-------- Raw data --------

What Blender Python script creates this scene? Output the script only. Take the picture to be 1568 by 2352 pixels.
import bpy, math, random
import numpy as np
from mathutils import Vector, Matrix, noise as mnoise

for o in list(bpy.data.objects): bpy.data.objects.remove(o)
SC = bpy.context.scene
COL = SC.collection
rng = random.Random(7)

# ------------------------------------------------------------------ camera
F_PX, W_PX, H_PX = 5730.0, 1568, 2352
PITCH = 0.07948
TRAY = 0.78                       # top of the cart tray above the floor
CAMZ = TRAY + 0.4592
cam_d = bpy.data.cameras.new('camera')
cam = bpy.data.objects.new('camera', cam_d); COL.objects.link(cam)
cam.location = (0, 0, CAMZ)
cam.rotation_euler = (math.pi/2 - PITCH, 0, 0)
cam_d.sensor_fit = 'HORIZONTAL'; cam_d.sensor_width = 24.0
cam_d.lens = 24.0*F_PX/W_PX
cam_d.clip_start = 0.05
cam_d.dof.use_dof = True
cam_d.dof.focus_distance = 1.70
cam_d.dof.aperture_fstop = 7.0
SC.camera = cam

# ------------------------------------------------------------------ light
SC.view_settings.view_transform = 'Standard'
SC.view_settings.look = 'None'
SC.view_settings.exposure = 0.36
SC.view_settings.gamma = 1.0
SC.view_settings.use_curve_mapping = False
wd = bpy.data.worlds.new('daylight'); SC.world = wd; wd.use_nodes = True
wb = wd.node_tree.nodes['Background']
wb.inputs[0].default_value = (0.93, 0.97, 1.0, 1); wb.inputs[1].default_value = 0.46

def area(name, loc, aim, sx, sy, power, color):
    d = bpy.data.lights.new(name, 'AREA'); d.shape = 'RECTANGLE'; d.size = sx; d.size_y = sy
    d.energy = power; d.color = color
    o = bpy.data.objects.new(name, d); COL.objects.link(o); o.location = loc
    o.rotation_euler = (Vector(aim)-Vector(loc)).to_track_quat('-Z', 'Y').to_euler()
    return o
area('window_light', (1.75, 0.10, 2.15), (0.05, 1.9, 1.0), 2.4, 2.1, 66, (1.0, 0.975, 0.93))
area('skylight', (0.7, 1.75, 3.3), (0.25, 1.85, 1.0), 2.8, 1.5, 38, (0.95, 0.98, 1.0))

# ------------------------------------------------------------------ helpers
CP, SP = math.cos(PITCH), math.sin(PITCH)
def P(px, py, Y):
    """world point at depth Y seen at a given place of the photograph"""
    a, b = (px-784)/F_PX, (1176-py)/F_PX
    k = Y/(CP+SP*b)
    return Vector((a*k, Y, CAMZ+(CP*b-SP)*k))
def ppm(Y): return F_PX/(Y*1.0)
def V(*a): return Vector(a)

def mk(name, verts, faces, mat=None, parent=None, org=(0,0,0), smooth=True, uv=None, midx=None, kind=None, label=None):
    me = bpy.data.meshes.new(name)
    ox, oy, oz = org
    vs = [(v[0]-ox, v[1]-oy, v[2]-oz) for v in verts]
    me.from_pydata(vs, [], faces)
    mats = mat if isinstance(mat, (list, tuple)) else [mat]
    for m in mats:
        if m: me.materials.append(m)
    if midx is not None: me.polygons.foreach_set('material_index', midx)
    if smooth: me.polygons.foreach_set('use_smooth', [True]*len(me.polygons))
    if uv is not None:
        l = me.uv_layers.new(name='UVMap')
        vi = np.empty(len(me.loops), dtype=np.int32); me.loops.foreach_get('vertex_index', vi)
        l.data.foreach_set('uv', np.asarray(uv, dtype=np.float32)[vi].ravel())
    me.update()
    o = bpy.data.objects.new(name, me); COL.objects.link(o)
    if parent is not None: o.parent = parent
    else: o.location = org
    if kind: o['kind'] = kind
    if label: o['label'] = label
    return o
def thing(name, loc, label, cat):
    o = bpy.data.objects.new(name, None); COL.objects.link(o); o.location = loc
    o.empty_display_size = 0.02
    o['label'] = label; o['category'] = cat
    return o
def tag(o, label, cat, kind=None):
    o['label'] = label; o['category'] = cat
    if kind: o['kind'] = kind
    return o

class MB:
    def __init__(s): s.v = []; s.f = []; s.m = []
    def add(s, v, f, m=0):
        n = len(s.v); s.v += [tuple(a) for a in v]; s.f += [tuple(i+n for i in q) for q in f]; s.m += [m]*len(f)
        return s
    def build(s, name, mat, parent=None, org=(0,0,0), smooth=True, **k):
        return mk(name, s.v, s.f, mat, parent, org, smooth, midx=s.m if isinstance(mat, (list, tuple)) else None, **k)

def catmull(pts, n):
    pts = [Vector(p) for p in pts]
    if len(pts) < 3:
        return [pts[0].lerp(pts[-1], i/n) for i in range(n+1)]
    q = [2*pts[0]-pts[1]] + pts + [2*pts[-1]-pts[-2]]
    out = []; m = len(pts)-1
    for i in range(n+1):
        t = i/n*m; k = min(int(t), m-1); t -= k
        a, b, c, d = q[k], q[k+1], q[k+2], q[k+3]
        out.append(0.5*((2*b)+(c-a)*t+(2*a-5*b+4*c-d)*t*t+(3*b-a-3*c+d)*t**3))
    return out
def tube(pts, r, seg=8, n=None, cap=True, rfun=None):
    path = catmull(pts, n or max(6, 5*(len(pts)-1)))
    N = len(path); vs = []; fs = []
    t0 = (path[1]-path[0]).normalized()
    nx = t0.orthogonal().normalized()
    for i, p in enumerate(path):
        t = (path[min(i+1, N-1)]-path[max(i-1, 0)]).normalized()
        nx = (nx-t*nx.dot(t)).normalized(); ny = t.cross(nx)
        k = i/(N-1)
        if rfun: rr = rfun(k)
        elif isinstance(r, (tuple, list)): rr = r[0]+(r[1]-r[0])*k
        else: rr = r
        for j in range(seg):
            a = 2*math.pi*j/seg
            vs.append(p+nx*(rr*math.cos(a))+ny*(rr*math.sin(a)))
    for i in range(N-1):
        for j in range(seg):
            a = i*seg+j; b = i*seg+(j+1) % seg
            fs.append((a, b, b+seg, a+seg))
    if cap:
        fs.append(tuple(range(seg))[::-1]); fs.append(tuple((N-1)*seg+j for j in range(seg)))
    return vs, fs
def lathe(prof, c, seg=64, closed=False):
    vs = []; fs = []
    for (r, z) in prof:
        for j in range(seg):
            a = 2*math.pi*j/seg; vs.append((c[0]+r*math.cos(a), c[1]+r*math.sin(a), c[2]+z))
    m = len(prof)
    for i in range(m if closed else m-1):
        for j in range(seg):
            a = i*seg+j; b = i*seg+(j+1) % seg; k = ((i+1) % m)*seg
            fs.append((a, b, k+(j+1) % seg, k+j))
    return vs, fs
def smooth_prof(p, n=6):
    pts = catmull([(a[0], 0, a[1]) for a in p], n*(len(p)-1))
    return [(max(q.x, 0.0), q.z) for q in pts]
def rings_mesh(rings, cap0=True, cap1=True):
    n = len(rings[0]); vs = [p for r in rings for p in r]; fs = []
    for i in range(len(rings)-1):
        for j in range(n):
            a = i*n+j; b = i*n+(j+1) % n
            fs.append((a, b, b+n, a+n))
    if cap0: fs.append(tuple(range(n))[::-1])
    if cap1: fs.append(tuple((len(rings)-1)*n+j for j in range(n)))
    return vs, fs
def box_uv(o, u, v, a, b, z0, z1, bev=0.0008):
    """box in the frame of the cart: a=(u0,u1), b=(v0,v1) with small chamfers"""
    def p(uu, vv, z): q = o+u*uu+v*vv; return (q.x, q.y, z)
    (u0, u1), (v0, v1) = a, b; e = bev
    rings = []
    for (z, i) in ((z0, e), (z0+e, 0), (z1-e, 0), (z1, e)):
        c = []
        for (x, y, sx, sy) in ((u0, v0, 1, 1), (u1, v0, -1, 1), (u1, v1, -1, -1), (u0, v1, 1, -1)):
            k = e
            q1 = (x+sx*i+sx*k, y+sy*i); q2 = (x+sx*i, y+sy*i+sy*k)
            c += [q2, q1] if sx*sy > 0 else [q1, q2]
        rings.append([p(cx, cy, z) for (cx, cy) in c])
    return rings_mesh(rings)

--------

Your output must be the lines of the material above, from the first through the line that contains "SC.camera = cam", copied exactly. Include both endpoints and nothing else.

:: Task answer ::
What Blender Python script creates this scene? Output the script only. Take the picture to be 1568 by 2352 pixels.
import bpy, math, random
import numpy as np
from mathutils import Vector, Matrix, noise as mnoise

for o in list(bpy.data.objects): bpy.data.objects.remove(o)
SC = bpy.context.scene
COL = SC.collection
rng = random.Random(7)

# ------------------------------------------------------------------ camera
F_PX, W_PX, H_PX = 5730.0, 1568, 2352
PITCH = 0.07948
TRAY = 0.78                       # top of the cart tray above the floor
CAMZ = TRAY + 0.4592
cam_d = bpy.data.cameras.new('camera')
cam = bpy.data.objects.new('camera', cam_d); COL.objects.link(cam)
cam.location = (0, 0, CAMZ)
cam.rotation_euler = (math.pi/2 - PITCH, 0, 0)
cam_d.sensor_fit = 'HORIZONTAL'; cam_d.sensor_width = 24.0
cam_d.lens = 24.0*F_PX/W_PX
cam_d.clip_start = 0.05
cam_d.dof.use_dof = True
cam_d.dof.focus_distance = 1.70
cam_d.dof.aperture_fstop = 7.0
SC.camera = cam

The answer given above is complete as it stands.